In December 2024, Chinese equity markets exhibited a modest recovery, with the Shanghai Composite Index advancing by 0.8% for the month, with an annual return of 12.67%. This uptick was largely attributed to the Chinese government's commitment to implementing "more proactive fiscal policies and moderately loose monetary policies," a stance not adopted since 2011. The Politburo's announcement aimed to stabilize the housing and stock markets, bolstering investor confidence amid a backdrop of economic challenges.

Despite the positive momentum in December, China's economy concluded the year on a subdued note. Data indicated a slowdown in factory activity growth, with the manufacturing sector grappling with weaker domestic and international demand. Consumer spending remained tepid, as retail sales across various sectors declined compared to both the previous month and the prior year. The property market presented a mixed picture; while property sales experienced some growth, home prices continued to decline, adversely affecting consumer confidence. These factors underscored the need for more robust policy interventions to stimulate economic activity and restore market confidence.

In the realm of initial public offerings (IPOs), the Chinese market faced a downturn in 2024. The A-share market witnessed a significant reduction in IPO activity, with total funds raised amounting to RMB 119.1 billion, representing a decrease of approximately 70% compared to 2023. The number of completed IPOs also declined by about 60%, totalling 125 for the year. This contraction was influenced by a combination of stringent regulatory measures and a cautious investor climate.

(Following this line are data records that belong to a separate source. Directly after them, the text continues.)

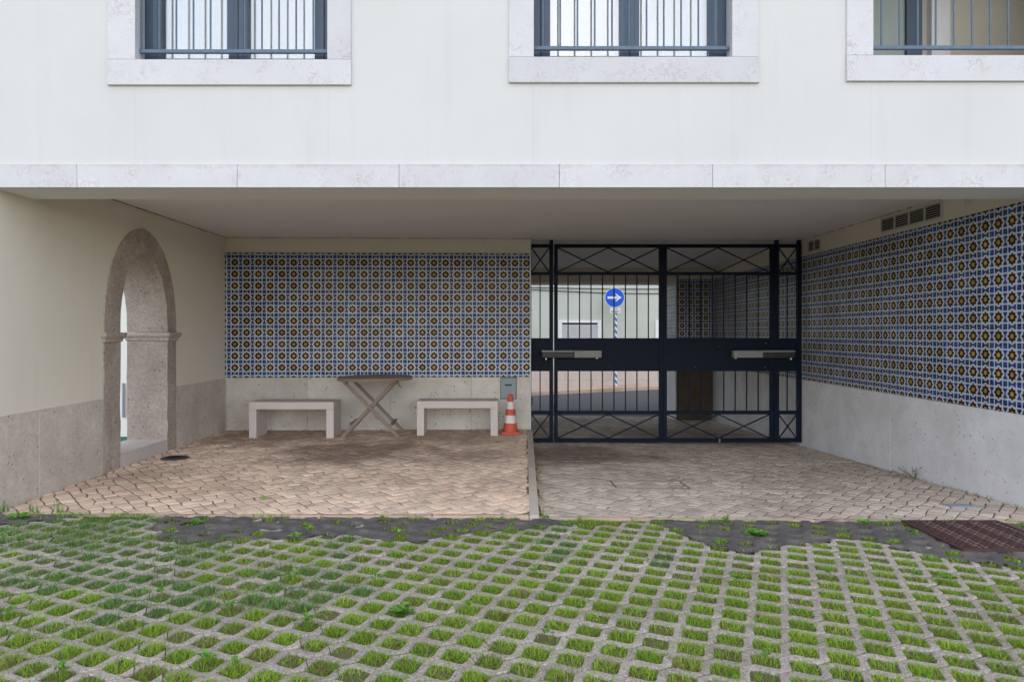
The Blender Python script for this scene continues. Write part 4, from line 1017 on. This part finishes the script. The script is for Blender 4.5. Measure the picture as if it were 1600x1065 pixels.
one('wall', hs_, -14, 16, 0, 5, -2, 5.4, 'plaster_street'); one('cornice', hs_, -14, 16, -.08, -.0005, 5.0, 5.2, 'plaster_pink')
xq = -3.0
while xq < 9:
    for z0, z1, so_ in ((-.95, -.35, 0), (-.345, .12, .6)):
        one('base_slab', hs_, xq + so_ + .003, xq + so_ + 1.45, -.03, -.0005, z0, z1, 'plaster_pink', None, .004)
    xq += 1.455
def house_window(x0, x1, z0, z1):
    w = MB(); t = .11; w.box(x0 - t, x0, -.05, .02, z0, z1 + t * .75, 'plaster_white'); w.box(x1, x1 + t, -.05, .02, z0, z1 + t * .75, 'plaster_white'); w.box(x0, x1, -.05, .02, z1, z1 + t * .75, 'plaster_white'); w.box(x0 - t - .03, x1 + t + .03, -.08, .02, z0 - .08, z0 - .0005, 'plaster_white')
    o = w.build('window', hs_); one('opening', o, x0, x1, -.012, -.001, z0, z1, 'vent_dark'); z = z0
    while z < z1 - .06: s_ = MB(); s_.box(x0 + .004, x1 - .004, -.045, -.015, z + .004, z + .052, 'shutter', None, .006); s_.build('shutter_slat', o); z += .055
house_window(1.857, 2.979, .25, 1.46); house_window(4.91, 6.0, .25, 1.46); house_window(-1.6, -.5, .25, 1.46)
m = MB()
for z_, sag in ((2.57, .05), (2.50, .12)):
    m.tube([(-6 + 14 * k / 20, -.03, z_ - sag * math.sin(math.pi * ((k * 2) % 20) / 20)) for k in range(21)], .012, 'cable_black', 6)
m.build('wall_cable', hs_)
sg = thing('road_sign', (3.49, 21.55, rz(3.49, 21) + .1), 'round blue one way arrow sign on a blue and white striped pole across the street', 'sign')
zb = rz(3.49, 21) + .1
m = MB(); m.tube([(0, 0, 0), (0, 0, 2.5 - zb)], .036, 'pole_stripes', 12); m.build('pole', sg)
m = MB(); N = 36; zc = 2.23 - zb
m.faces([(-.05 + .302 * math.cos(2 * math.pi * k / N), yy, zc + .302 * math.sin(2 * math.pi * k / N)) for yy in (-.05, -.04) for k in range(N)], [tuple(range(N))[::-1] if False else tuple(range(N)), tuple(range(2 * N - 1, N - 1, -1))] + [(k, N + k, N + (k + 1) % N, (k + 1) % N) for k in range(N)], 'sign_white'); m.build('disc_edge', sg)
m = MB(); m.poly([(-.05 + .29 * math.cos(2 * math.pi * k / N), -.0515, zc + .29 * math.sin(2 * math.pi * k / N)) for k in range(N)], 'sign_blue'); dsc = m.build('disc', sg)
m = MB(); ax_, s_ = -.05, .053
m.poly([(ax_ + u, -.053, zc + v) for u, v in ((-.22, -.035), (.08, -.035), (.08, .035), (-.22, .035))], 'sign_white')
m.poly([(ax_ + u, -.0531, zc + v) for u, v in ((.22, 0), (.13, .055), (.04, .125), (.02, .105), (.085, .03), (.10, 0))], 'sign_white')
m.poly([(ax_ + u, -.0532, zc + v) for u, v in ((.22, 0), (.10, 0), (.085, -.03), (.02, -.105), (.04, -.125), (.13, -.055))], 'sign_white'); m.build('arrow', dsc)
one('plate', sg, -.19, .13, -.05, -.04, 1.755 - zb, 1.912 - zb, 'sign_white')
m = MB()
for z_, a_, c_ in ((1.868, -.10, .04), (1.815, -.155, .095), (1.785, -.155, .07)):
    x_ = a_
    while x_ < c_: w_ = rng.uniform(.012, .03); m.box(x_, min(c_, x_ + w_), -.0525, -.0502, z_ - zb - .009, z_ - zb + .009, 'sign_ink'); x_ += w_ + .008
m.build('plate_text', sg)
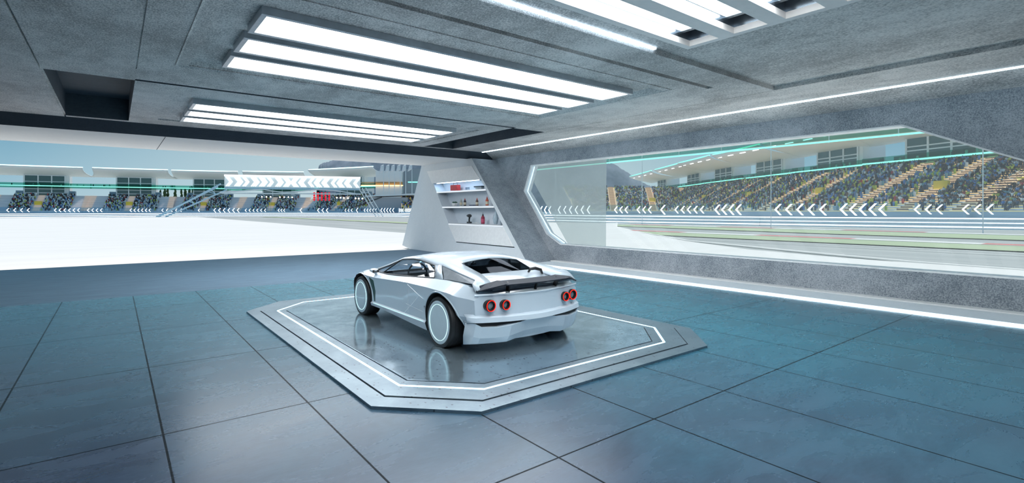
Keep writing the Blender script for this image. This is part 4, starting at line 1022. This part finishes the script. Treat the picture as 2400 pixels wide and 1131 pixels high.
# --- arrow gantry over the track
A = Vector((25.4, 169.0, 0)); B_ = Vector((60.8, 155.4, 0)); GL = (B_-A).length; gang = math.atan2((B_-A).y, (B_-A).x)
gan = thing('arrow_gantry', 'long white gantry of glowing arrows spanning the track on slanted truss legs', 'gantry', tuple((A+B_)/2), gang)
h = GL/2; zb, zt = 8.75, 12.2
m = MB(); m.box(-h, h, -.2, .5, zb, zt-.35); m.build('sign_board', plain('sign_board_face', (.50, .58, .60), .4, emis=(.75, .85, .86), es=.28), gan)
m = MB(); m.box(-h, h, -.75, .6, zt-.35, zt+.1); m.build('top_light_bar', glow('gantry_top_glow', (.97, .96, 1), 2.2), gan)
m = MB(); m.box(-h, h, -.75, .6, zb-.55, zb-.1); m.build('bottom_beam', M_BLUEMET, gan)
xs_ = -h + .9
for k in range(17):
    d = 1 if k < 8 else -1; cx = -h + 1.4 + k*(GL-2.8)/16; 
    m = MB(); n_ = (2, 3, 2, 3, 3, 2, 3, 3, 3, 3, 2, 3, 3, 2, 3, 3, 2)[k]
    for q in range(n_): chevron(m, (cx + d*(q-.8)*.55, -.28, (zb+zt-.35)/2), (d, 0, 0), (0, 1, 0), 1.25, 2.5, .30)
    m.build('glowing_arrow', M_CHEV, gan)
m = MB(); zc_ = 6.9
for y in (-1.2, 1.2):
    m.bar((-h-1, y, zc_), (h, y, zc_+.1), .28)
    pk = [(-h-1, zc_+.2), (-h+10, zb-.6), (-h+16, zc_+.3), (-h+25, zb-.5), (h-8, zc_+1.2), (h, zc_)]
    for a, b in zip(pk[:-1], pk[1:]): m.bar((a[0], y, a[1]), (b[0], y, b[1]), .24)
for k in range(9): m.bar((-h-1+k*(GL+1)/8, -1.2, zc_), (-h-1+k*(GL+1)/8, 1.2, zc_), .18)
m.build('truss', M_WHITEMET, gan)
c0 = A + (B_-A)*0; Minv = (Matrix.Translation((A+B_)/2) @ Matrix.Rotation(gang, 4, 'Z')).inverted()
ft = Minv @ Vector((11.5, 179.8, 0))
for nm, top, foot, sp, mt in (('leg', (-h-.6, 0, zb+.2), (ft.x, ft.y-3, 0), 1.3, M_BLUEMET), ('leg', (h+.5, 0, zb+.2), (h+5.8, 2.5, 0), 1.1, M_WHITEMET)):
    m = MB(); T_ = Vector(top); F_ = Vector(foot)
    cr_ = [(-sp, -.9, 0), (sp, -.9, 0), (0, 1.2, 0)] if mt == M_WHITEMET else [(-.2, -1.2, .6), (1.0, .6, -1.0), (-1.4, .9, -.2)]
    for cth in cr_: m.bar(F_ + Vector(cth)*Vector((1, 1, 0)), T_ + Vector(cth), .34 if mt == M_BLUEMET else .22)
    for k in range(1, 6):
        q = k/6
        for a in range(3):
            c1 = Vector(cr_[a]); c2 = Vector(cr_[(a+1) % 3])
            if k % 2: m.bar(F_.lerp(T_, q) + c1*q, F_.lerp(T_, q) + c2*q, .16)
    m.build(nm, mt, gan)
# --- red start lights hung below the gantry
sl = thing('start_lights', 'block of round red start lights, five columns of four, under the arrow gantry', 'start lights', tuple(A.lerp(B_, .685) + Vector((.4, 1.2, 0)) + Vector((0, -2.2, 0))), gang)
for c_ in range(5):
    m = MB(); m.box(-2.25+c_*1.07-.04, -2.25+c_*1.07+.04, .1, .2, 4.6, 7.3); m.build('post', M_BLACK, sl)
    for r in range(4):
        m = MB(); m.lathe([(0, -.12), (.26, -.12), (.30, -.05), (.30, .1), (0, .1)], (-2.25 + c_*1.07, 0, 5.15 + r*.66), 'Y', 16); m.build('red_lamp', M_RED, sl)
# --- floodlights on the far terrace edge
FLX = [(614,461), (624.5,461), (634.4,461), (656,461.5), (666,461.5), (675.8,461.5), (684.7,462), (789.5,463), (798,463), (805.8,463.5), (815.7,464), (833.4,464.5), (841,465), (849.6,465)]
def at_px(px, py, Z):
    a = (px-1200)/FPX; c_, s_ = math.cos(YAW), math.sin(YAW); return Vector((Z*(a*c_+s_), Z*(-a*s_+c_), 1.8 - (py-493.5)/FPX*Z))
for k, (px, py) in enumerate(FLX):
    p = at_px(px, py, 330 if px < 700 else 275)
    t = thing('floodlight', 'small bright floodlight, %s in the row %s of the red start lights' % (('first', 'second', 'third', 'fourth', 'fifth', 'sixth', 'seventh')[k % 7], 'left' if px < 700 else 'right'), 'floodlight', (p.x, p.y, 9.0), 0,
              'floodlights %s of the red start lights' % ('left' if px < 700 else 'right'))
    m = MB(); m.lathe([(0, -.45), (.3, -.3), (.45, 0), (.3, .3), (0, .45)], (0, 0, p.z-9), 'Z', 10); m.build('lamp', M_SPOT, t); m = MB(); m.tube((0, 0, -9.1), (0, 0, p.z-9-.4), .09, 6); m.build('post', M_GREYMET, t)
# --- flagpoles on a white plinth building
pl = at_px(925, 476, 262); 
t = thing('service_building', 'low grey building with a white projecting roof edge under the flagpoles', 'building', (pl.x, pl.y, 0), -YAW)
m = MB(); m.box(-12, 7, -2, 12, -.1, 8.6); m.build('wall', plain('service_wall', (.42, .44, .48), .7), t)
m = MB(); m.hexa([(-14, -4, 8.9), (-14, 12, 8.9), (-14, 12, 9.5), (-14, -4, 9.5)], [(12, -4, 9.8), (12, 12, 9.8), (12, 12, 10.6), (12, -4, 10.6)]); m.build('roof_edge', M_WHITEMET, t)
m = MB(); m.bar((-26, -2.2, 1.5), (-6, -2.2, 8.7), .35); m.build('stair_rail', M_BLACK, t)
pv = at_px(905, 430, 292)
t = thing('pavilion', 'grey pavilion with a warm orange light line behind the flagpoles', 'building', (pv.x, pv.y, 0), -YAW)
m = MB(); m.box(-6, 9, 0, 18, 0, 24.5); m.build('tower_block', M_BUILD, t)
m = MB(); m.box(9, 42, 4, 18, 0, 26); m.build('wing', plain('pavilion_wing', (.34, .36, .40), .6), t)
m = MB(); m.box(-14, 9.8, -1.2, -.6, 15.9, 16.5); m.build('light_line', M_WARM, t)
m = MB(); m.box(-14, 9.8, -1.2, -1.1, 16.5, 18.2); m.build('balustrade', glassy('amber_glass', (.90, .74, .55), 1.3), t)
m = MB(); m.box(12.7, 24, -1.2, -.7, 17.8, 18.4); m.build('teal_light_line', M_TEAL, t)
m = MB(); m.box(-5, 6, -.3, 0, 17.5, 17.6)
m.build('lintel', M_WHITEMET, t)
M_FLAG = plain('flag_cloth', (.85, .86, .88), .9)
for k, px in enumerate((899, 912, 924.6, 938, 951, 965.6)):
    p = at_px(px, 453, 256); zt_ = 25.0
    t = thing('flagpole', 'thin white flagpole with a white flag, %s of six' % ('leftmost', 'second from the left', 'third from the left', 'fourth from the left', 'fifth from the left', 'rightmost')[k], 'flagpole', (p.x, p.y, 10.0), -YAW, 'flagpoles in a row')
    m = MB(); m.tube((0, 0, 0), (0, 0, zt_-10), .22, 8, .14); m.build('pole', M_WHITEMET, t)
    rows = []
    fz = (3.6, 3.3, 3.0, 2.8, 3.0, 2.4)[k]
    for j in range(5): rows.append([(-(i/6)*1.5*(1+.12*j) , .25*math.sin(i*1.2+j), (zt_-10) - j*fz/4 - .10*i*(1+j*.3)) for i in range(7)])
    m = MB(); m.grid(rows); m.build('flag', M_FLAG, t, smooth=60, solid=.03)
# --- added teal line standing in for a balcony LED reflected in the window
refl_line = thing('reflected_line', 'added teal line and glass edge imitating a balcony light reflected in the window', 'reflected line stand-in', (60, 40, 0))
m = MB(); m.box(-.1, .1, -31, 32, 9.08, 9.24); m.build('light_line', M_TEAL, refl_line)  # added, imitates the reflected LED
m = MB(); m.box(-.02, .02, -31, 32, 9.32, 10.35); m.build('teal_balustrade', M_TEALGLASS, refl_line)  # added glass edge of the reflection stand-in
for k in range(11):
    y = -30 + k*6.1; m = MB(); m.box(-.035, .035, y-.035, y+.035, 9.0 if k % 3 else -.16, 10.4); m.build('post', M_WHITEMET, refl_line)  # added posts of the reflection stand-in
# --- cypress trees behind the left stands
for k, (px, wd, top, Z, kk) in enumerate([(376, 1.0, 446, 470, 'slim'), (386, 1.5, 443.5, 470, 'broad'), (393, 1.4, 444, 475, 'broad'), (411, 1.2, 444.5, 470, 'slim'), (425, .9, 445, 470, 'slim'), (434, 1.4, 443, 478, 'broad'), (444, 1.2, 443, 470, 'slim'), (451, 1.0, 444.5, 470, 'slim')]):
    p = at_px(px, 458, Z); zt_ = 1.8 + (493.5-top)/FPX*Z
    t = thing('cypress_tree', 'dark cypress tree behind the far terrace, %s in its row' % ('leftmost', 'second from the left', 'third from the left', 'fourth from the left', 'fifth from the left', 'third from the right', 'second from the right', 'rightmost')[k], 'tree', (p.x, p.y, -.1), 0, 'cypress trees between the towers')
    m = MB(); rt = random.Random(k)
    for c_ in range(70):
        z = rt.uniform(2, zt_-1); f = 1 - max(0, (z-6)/(zt_-6))**1.5; r = wd*2.0*f; a = rt.uniform(0, 6.28); q = rt.uniform(.2, 1)*r
        b = Vector((math.cos(a)*q, math.sin(a)*q, z)); m.pipe([b, b + Vector((0, 0, 1.3)), b + Vector((math.cos(a)*.2, math.sin(a)*.2, 2.6))], [.25, .62, .03], 5)
    m.build('crown', M_TREE, t); m = MB(); m.tube((0, 0, 0), (0, 0, 4), .3, 8, .2); m.build('trunk', M_TRUNK, t)
# --- wooded hill behind the far stands
m = MB(); R_ = []; rt = random.Random(3)
prof = [(742, 408), (748, 388), (756, 383), (768, 380), (790, 374), (830, 366), (900, 352), (980, 344), (1100, 340), (1250, 348), (1380, 362), (1440, 385), (1475, 408), (1500, 425), (1530, 440)]
pts = []
for i in range(len(prof)-1):
    for k in range(8):
        q = k/8; pts.append((prof[i][0]*(1-q)+prof[i+1][0]*q, prof[i][1]*(1-q)+prof[i+1][1]*q))
pts.append(prof[-1])
base = []; ridge = []; back = []
for px, py in pts:
    r = at_px(px, py - rt.uniform(0, 2.0), 1000); f = at_px(px - (px-1100)*.04, 490, 900); f.z = -5; bk = at_px(px, 490, 1400); bk.z = -5
    base.append(f); ridge.append(r); back.append(bk)
mid = [a.lerp(b, .6) + Vector((0, 0, 8 + rt.uniform(-2, 2))) for a, b in zip(base, ridge)]
m.grid([base, mid, ridge, back]); o = m.build('wooded_hill', M_HILL, smooth=60); tag(o, 'hazy wooded hill rising behind the pavilion and the arrow gantry', 'hill')
bpy.context.view_layer.update()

However, looking ahead to 2025, there is cautious optimism for a revival in IPO activity, driven by government support for technology and innovation sectors, as well as initiatives aimed at enhancing the quality of listed companies.
China Indices Performance in 2024


Euro

In December 2024, European equity markets experienced a mild sell-off, concluding a year of overall strong performance. The MSCI Europe Index, which represents large and mid-cap companies across 15 developed European markets, delivered a 9.3% total return for the year. This performance, while positive, lagged behind the global MSCI World Index, which posted a 19.2% total return in USD terms. The underperformance of European equities was partly due to limited exposure to the booming artificial intelligence sector, which significantly boosted markets in other regions.

The United Kingdom's equity market faced particular challenges, with the London Stock Exchange experiencing 18 consecutive months of net listing outflows. Between July 2023 and December 2024, the LSE's main market saw a net reduction of 115 companies, bringing the total number of listed firms below 1,000. This trend raised concerns about the attractiveness of London as a listing venue, especially in comparison to other European markets. In contrast, Euronext, which operates multiple European exchanges, reported higher liquidity and continued to attract and retain listings, suggesting that the issue was more pronounced in the UK than in continental Europe.